News Supply chain

British ports start blockchain project

southampton british port

Associated British Ports (ABP), the UK’s leading port operator, has signed a Memorandum of Understanding (MoU) with digital logistics firm Marine Transport International (MTI). The plan is to create a detailed pilot to assess the potential of blockchain technology to improve port connectivity.

ABP operates 21 ports across the UK and handles 25% of British seaborne cargo. Accordingly, it deals with a number of ports and logistics firms across the globe and moving cargo through ports swiftly and smoothly is central to its business.

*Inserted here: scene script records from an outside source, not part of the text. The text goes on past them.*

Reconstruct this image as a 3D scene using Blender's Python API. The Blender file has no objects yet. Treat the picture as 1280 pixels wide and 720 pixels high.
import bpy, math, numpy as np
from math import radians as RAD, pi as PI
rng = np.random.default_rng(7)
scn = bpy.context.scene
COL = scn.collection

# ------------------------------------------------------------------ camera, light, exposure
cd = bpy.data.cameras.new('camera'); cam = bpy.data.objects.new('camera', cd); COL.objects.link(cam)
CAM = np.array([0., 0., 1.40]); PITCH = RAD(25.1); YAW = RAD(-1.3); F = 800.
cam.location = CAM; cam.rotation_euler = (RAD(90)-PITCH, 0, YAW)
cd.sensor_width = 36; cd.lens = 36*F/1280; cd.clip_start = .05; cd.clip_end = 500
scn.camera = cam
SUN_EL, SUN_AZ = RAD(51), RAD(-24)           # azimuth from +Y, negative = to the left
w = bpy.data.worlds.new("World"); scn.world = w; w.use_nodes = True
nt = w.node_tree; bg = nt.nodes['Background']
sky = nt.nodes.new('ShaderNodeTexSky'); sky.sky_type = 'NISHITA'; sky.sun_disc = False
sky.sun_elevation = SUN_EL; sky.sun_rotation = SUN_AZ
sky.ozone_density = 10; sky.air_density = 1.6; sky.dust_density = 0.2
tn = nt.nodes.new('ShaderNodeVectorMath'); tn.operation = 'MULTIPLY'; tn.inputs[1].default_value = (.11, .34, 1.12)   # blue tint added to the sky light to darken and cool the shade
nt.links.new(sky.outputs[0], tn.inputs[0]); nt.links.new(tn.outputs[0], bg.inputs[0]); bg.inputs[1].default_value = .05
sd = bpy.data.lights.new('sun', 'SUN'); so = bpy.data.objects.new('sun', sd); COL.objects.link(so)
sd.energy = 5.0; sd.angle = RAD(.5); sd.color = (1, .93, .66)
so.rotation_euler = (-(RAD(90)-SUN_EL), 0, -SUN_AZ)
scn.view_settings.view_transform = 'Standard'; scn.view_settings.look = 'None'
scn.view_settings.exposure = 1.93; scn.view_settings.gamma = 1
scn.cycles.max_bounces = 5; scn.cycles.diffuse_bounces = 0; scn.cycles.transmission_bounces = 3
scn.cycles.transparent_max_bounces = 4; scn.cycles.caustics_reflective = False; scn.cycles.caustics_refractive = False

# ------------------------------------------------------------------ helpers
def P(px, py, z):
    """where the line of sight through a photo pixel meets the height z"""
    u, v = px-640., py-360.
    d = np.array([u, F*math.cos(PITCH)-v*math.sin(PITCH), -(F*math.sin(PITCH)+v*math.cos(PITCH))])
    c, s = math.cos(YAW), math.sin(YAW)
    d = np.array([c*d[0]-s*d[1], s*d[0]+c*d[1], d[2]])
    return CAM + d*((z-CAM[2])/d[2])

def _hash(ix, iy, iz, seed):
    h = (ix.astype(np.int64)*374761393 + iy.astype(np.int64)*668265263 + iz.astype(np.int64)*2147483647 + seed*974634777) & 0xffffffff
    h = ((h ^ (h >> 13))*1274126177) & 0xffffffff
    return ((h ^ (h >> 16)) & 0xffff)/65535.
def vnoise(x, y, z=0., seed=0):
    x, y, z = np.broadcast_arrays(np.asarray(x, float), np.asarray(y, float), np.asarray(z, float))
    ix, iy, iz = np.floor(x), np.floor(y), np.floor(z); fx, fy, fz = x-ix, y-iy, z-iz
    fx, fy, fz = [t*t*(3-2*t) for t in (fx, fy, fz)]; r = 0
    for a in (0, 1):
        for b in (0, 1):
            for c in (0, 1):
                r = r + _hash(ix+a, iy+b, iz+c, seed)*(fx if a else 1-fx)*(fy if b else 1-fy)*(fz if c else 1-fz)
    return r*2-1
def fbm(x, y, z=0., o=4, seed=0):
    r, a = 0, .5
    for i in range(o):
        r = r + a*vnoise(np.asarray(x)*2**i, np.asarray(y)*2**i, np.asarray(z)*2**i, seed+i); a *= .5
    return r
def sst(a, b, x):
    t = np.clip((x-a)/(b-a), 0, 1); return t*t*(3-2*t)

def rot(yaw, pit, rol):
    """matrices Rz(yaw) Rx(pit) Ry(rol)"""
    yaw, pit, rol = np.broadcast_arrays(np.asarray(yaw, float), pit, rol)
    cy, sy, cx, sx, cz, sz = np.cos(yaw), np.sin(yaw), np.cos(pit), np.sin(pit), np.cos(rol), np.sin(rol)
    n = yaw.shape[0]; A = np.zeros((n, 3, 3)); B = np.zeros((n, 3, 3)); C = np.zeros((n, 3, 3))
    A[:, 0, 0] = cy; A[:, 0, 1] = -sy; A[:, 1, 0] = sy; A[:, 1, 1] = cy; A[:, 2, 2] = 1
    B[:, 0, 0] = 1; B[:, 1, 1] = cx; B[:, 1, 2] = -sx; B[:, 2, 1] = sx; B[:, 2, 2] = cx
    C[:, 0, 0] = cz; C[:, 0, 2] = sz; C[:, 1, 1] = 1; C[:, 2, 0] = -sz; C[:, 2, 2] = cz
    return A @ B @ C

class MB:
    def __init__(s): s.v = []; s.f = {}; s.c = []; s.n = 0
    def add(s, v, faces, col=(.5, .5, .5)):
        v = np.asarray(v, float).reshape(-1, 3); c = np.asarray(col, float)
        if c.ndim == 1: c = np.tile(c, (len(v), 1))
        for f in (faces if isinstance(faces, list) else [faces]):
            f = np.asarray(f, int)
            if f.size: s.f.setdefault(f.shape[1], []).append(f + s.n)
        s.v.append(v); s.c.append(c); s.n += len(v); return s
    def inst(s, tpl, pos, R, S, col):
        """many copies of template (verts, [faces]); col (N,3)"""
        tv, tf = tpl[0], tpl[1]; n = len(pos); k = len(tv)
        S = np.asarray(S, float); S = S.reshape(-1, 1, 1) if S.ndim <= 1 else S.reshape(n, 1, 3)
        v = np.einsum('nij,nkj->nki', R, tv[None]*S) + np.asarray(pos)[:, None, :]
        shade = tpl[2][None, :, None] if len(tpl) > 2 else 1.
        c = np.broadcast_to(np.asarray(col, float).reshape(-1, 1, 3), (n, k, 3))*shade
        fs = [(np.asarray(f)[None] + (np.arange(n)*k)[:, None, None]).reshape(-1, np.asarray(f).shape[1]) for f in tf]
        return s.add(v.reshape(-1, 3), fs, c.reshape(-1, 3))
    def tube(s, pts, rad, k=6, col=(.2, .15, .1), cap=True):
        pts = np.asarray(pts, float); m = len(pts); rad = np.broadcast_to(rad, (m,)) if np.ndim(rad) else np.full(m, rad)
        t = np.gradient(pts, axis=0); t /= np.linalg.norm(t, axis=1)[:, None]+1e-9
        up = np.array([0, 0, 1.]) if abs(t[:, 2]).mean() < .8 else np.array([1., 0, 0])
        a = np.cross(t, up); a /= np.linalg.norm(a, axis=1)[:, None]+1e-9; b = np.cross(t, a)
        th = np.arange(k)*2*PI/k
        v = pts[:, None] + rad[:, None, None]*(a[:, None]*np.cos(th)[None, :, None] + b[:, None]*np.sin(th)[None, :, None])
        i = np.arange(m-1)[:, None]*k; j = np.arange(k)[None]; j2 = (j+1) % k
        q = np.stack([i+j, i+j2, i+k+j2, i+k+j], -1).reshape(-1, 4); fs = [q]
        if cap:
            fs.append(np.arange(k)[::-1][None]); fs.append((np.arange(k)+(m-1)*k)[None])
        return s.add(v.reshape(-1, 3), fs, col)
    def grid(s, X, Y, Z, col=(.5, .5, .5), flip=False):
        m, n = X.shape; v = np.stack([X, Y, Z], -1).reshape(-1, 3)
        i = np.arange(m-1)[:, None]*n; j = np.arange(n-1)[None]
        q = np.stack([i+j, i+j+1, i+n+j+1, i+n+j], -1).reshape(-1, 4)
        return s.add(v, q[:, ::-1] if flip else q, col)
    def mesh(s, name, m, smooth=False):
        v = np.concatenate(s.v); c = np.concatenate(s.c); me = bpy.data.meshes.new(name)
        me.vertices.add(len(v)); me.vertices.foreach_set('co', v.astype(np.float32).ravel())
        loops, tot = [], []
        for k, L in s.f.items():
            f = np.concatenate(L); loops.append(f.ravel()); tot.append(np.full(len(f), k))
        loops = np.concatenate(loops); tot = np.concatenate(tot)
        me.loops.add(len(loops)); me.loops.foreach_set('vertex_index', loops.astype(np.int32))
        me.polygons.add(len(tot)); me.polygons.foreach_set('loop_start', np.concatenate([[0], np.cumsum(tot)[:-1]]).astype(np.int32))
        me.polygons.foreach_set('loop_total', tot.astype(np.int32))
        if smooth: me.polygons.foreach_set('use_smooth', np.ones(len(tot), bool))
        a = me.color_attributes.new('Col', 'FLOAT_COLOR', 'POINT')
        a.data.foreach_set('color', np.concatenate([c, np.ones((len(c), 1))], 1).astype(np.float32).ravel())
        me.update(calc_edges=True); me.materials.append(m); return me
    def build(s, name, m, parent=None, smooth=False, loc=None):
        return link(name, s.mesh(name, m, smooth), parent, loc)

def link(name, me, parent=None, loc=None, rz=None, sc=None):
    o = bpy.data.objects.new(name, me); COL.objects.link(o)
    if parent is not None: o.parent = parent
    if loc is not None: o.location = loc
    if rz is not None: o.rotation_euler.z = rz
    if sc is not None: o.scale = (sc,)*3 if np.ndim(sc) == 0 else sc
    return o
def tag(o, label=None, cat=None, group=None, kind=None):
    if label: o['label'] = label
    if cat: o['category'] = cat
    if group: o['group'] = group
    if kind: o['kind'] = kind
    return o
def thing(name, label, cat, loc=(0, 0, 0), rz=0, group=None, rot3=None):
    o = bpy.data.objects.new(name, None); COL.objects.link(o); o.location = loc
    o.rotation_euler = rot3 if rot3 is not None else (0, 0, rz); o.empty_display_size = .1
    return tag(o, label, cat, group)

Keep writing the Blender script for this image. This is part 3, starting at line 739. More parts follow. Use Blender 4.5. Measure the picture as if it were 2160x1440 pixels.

MTI wishes to change the current shipping operation where each supply chain player – shippers, hauliers, port operators, carriers – uses their own system. Crucially these systems do not communicate with one another forcing stake holders to continually re-enter data at each stage of the supply chain.

MTI’s technology removes this inefficiency by offering a secure link between all the different systems. Consequently, a ‘single version of the truth’ will be shared across all stakeholders.

“The logistics industry is awash with proprietary technology that forces users to work in a certain way – with blockchain, we can connect all those systems to ensure data is accurately and quickly shared, helping speed-up and simplify the flow of trade in and out of the UK,” said Jody Cleworth, founder and CEO of MTI

Back in April, talking at the Blockchain Expo, Cleworth outlined some of the benefits of blockchain in the sector: “The transportation industry, particular container logistics and shipping, is probably one of the most distrusting industries in the world. Look at the benefits: some of the cost savings we’ve unlocked simply on the landside supply chain is up to 90%. These companies want to keep it for themselves.”

As part of the agreement, APB will commit to participating in MTI’s blockchain solution in pilot shipments.

Ron Crean, Group Head of Marketing for ABP and leader of this project, commented, “Our aim is to support our customers in achieving frictionless trade. Based on the results from our previous proof of concept project, we are now looking at ways to deploy enterprise-level solutions that can deliver trust, security and speed.”

Other projects

There are numerous freight and port projects in progress. The highest profile is the IBM/Maersk TradeLens project.

There’s a consortium led by Accenture that includes container company APL, and the world’s number one seafreight forwarder Kuehne + Nagel, as well as client ABN InBev.

Another major project is the Singapore-based Open Trade Blockchain platform. But there are several other blockchain trade systems as many countries such as Australia and the UAE are developing their own.